- [COLLECTED MATERIAL]
-- start --
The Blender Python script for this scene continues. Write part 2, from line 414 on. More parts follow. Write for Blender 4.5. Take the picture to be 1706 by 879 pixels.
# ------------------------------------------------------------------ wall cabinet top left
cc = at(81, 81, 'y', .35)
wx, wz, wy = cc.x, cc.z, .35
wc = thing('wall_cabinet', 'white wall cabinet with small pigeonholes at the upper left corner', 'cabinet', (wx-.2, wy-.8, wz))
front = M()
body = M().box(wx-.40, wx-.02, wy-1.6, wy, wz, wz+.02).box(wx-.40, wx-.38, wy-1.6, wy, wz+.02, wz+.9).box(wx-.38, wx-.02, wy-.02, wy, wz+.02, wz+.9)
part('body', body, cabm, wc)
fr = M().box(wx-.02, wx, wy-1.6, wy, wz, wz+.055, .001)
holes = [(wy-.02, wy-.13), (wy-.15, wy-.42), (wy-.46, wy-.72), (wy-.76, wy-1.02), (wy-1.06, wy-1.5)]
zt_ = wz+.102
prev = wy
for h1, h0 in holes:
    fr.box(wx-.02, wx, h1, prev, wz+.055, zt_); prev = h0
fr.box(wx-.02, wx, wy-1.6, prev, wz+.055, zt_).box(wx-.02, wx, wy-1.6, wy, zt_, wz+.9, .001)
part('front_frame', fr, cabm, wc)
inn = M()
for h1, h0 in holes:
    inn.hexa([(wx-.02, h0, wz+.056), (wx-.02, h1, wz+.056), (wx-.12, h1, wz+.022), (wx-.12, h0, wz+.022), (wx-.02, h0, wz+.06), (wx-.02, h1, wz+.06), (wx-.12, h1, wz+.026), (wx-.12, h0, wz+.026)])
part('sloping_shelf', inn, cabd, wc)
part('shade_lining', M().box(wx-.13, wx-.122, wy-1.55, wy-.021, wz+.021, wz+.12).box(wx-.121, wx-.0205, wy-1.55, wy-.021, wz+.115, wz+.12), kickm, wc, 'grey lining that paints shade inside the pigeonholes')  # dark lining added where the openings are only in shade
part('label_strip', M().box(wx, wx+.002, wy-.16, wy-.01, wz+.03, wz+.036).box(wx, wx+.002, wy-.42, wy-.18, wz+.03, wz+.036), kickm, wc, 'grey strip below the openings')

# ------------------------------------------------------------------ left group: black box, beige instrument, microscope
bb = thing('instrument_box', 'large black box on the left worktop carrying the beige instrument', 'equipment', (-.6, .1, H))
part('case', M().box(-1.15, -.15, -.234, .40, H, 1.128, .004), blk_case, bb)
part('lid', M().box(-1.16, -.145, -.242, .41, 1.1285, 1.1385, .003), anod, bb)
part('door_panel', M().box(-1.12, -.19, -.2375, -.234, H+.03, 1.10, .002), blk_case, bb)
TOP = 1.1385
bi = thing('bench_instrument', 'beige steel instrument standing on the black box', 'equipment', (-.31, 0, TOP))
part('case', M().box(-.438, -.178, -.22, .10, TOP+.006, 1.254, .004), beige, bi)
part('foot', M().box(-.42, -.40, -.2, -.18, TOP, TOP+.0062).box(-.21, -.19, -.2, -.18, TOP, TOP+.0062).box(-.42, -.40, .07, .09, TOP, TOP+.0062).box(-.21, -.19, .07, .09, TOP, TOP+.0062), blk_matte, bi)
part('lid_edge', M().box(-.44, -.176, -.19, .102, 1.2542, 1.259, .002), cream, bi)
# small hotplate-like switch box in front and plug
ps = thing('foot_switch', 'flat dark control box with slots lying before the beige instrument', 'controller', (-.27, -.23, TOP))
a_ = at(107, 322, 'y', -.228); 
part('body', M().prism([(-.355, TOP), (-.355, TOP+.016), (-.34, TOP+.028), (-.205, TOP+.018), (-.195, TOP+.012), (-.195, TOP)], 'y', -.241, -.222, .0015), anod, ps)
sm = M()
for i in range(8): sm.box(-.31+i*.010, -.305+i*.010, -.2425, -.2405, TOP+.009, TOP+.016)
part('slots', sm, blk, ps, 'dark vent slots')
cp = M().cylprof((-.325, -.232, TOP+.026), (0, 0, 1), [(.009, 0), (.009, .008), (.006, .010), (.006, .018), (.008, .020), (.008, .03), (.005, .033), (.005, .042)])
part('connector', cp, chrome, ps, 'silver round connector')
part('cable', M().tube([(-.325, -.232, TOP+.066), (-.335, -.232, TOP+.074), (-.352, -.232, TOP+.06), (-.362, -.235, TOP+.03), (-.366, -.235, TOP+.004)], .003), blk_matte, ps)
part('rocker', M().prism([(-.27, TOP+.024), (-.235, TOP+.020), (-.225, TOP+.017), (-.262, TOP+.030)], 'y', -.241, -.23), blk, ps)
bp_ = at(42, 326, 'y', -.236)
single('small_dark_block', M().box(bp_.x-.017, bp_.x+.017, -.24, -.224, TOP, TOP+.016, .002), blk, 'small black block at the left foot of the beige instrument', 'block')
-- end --
- [WHAT YOU NEED TO DO] Output the listing above without altering a single character.

- [CORRECT ANSWER]
The Blender Python script for this scene continues. Write part 2, from line 414 on. More parts follow. Write for Blender 4.5. Take the picture to be 1706 by 879 pixels.
# ------------------------------------------------------------------ wall cabinet top left
cc = at(81, 81, 'y', .35)
wx, wz, wy = cc.x, cc.z, .35
wc = thing('wall_cabinet', 'white wall cabinet with small pigeonholes at the upper left corner', 'cabinet', (wx-.2, wy-.8, wz))
front = M()
body = M().box(wx-.40, wx-.02, wy-1.6, wy, wz, wz+.02).box(wx-.40, wx-.38, wy-1.6, wy, wz+.02, wz+.9).box(wx-.38, wx-.02, wy-.02, wy, wz+.02, wz+.9)
part('body', body, cabm, wc)
fr = M().box(wx-.02, wx, wy-1.6, wy, wz, wz+.055, .001)
holes = [(wy-.02, wy-.13), (wy-.15, wy-.42), (wy-.46, wy-.72), (wy-.76, wy-1.02), (wy-1.06, wy-1.5)]
zt_ = wz+.102
prev = wy
for h1, h0 in holes:
    fr.box(wx-.02, wx, h1, prev, wz+.055, zt_); prev = h0
fr.box(wx-.02, wx, wy-1.6, prev, wz+.055, zt_).box(wx-.02, wx, wy-1.6, wy, zt_, wz+.9, .001)
part('front_frame', fr, cabm, wc)
inn = M()
for h1, h0 in holes:
    inn.hexa([(wx-.02, h0, wz+.056), (wx-.02, h1, wz+.056), (wx-.12, h1, wz+.022), (wx-.12, h0, wz+.022), (wx-.02, h0, wz+.06), (wx-.02, h1, wz+.06), (wx-.12, h1, wz+.026), (wx-.12, h0, wz+.026)])
part('sloping_shelf', inn, cabd, wc)
part('shade_lining', M().box(wx-.13, wx-.122, wy-1.55, wy-.021, wz+.021, wz+.12).box(wx-.121, wx-.0205, wy-1.55, wy-.021, wz+.115, wz+.12), kickm, wc, 'grey lining that paints shade inside the pigeonholes')  # dark lining added where the openings are only in shade
part('label_strip', M().box(wx, wx+.002, wy-.16, wy-.01, wz+.03, wz+.036).box(wx, wx+.002, wy-.42, wy-.18, wz+.03, wz+.036), kickm, wc, 'grey strip below the openings')

# ------------------------------------------------------------------ left group: black box, beige instrument, microscope
bb = thing('instrument_box', 'large black box on the left worktop carrying the beige instrument', 'equipment', (-.6, .1, H))
part('case', M().box(-1.15, -.15, -.234, .40, H, 1.128, .004), blk_case, bb)
part('lid', M().box(-1.16, -.145, -.242, .41, 1.1285, 1.1385, .003), anod, bb)
part('door_panel', M().box(-1.12, -.19, -.2375, -.234, H+.03, 1.10, .002), blk_case, bb)
TOP = 1.1385
bi = thing('bench_instrument', 'beige steel instrument standing on the black box', 'equipment', (-.31, 0, TOP))
part('case', M().box(-.438, -.178, -.22, .10, TOP+.006, 1.254, .004), beige, bi)
part('foot', M().box(-.42, -.40, -.2, -.18, TOP, TOP+.0062).box(-.21, -.19, -.2, -.18, TOP, TOP+.0062).box(-.42, -.40, .07, .09, TOP, TOP+.0062).box(-.21, -.19, .07, .09, TOP, TOP+.0062), blk_matte, bi)
part('lid_edge', M().box(-.44, -.176, -.19, .102, 1.2542, 1.259, .002), cream, bi)
# small hotplate-like switch box in front and plug
ps = thing('foot_switch', 'flat dark control box with slots lying before the beige instrument', 'controller', (-.27, -.23, TOP))
a_ = at(107, 322, 'y', -.228); 
part('body', M().prism([(-.355, TOP), (-.355, TOP+.016), (-.34, TOP+.028), (-.205, TOP+.018), (-.195, TOP+.012), (-.195, TOP)], 'y', -.241, -.222, .0015), anod, ps)
sm = M()
for i in range(8): sm.box(-.31+i*.010, -.305+i*.010, -.2425, -.2405, TOP+.009, TOP+.016)
part('slots', sm, blk, ps, 'dark vent slots')
cp = M().cylprof((-.325, -.232, TOP+.026), (0, 0, 1), [(.009, 0), (.009, .008), (.006, .010), (.006, .018), (.008, .020), (.008, .03), (.005, .033), (.005, .042)])
part('connector', cp, chrome, ps, 'silver round connector')
part('cable', M().tube([(-.325, -.232, TOP+.066), (-.335, -.232, TOP+.074), (-.352, -.232, TOP+.06), (-.362, -.235, TOP+.03), (-.366, -.235, TOP+.004)], .003), blk_matte, ps)
part('rocker', M().prism([(-.27, TOP+.024), (-.235, TOP+.020), (-.225, TOP+.017), (-.262, TOP+.030)], 'y', -.241, -.23), blk, ps)
bp_ = at(42, 326, 'y', -.236)
single('small_dark_block', M().box(bp_.x-.017, bp_.x+.017, -.24, -.224, TOP, TOP+.016, .002), blk, 'small black block at the left foot of the beige instrument', 'block')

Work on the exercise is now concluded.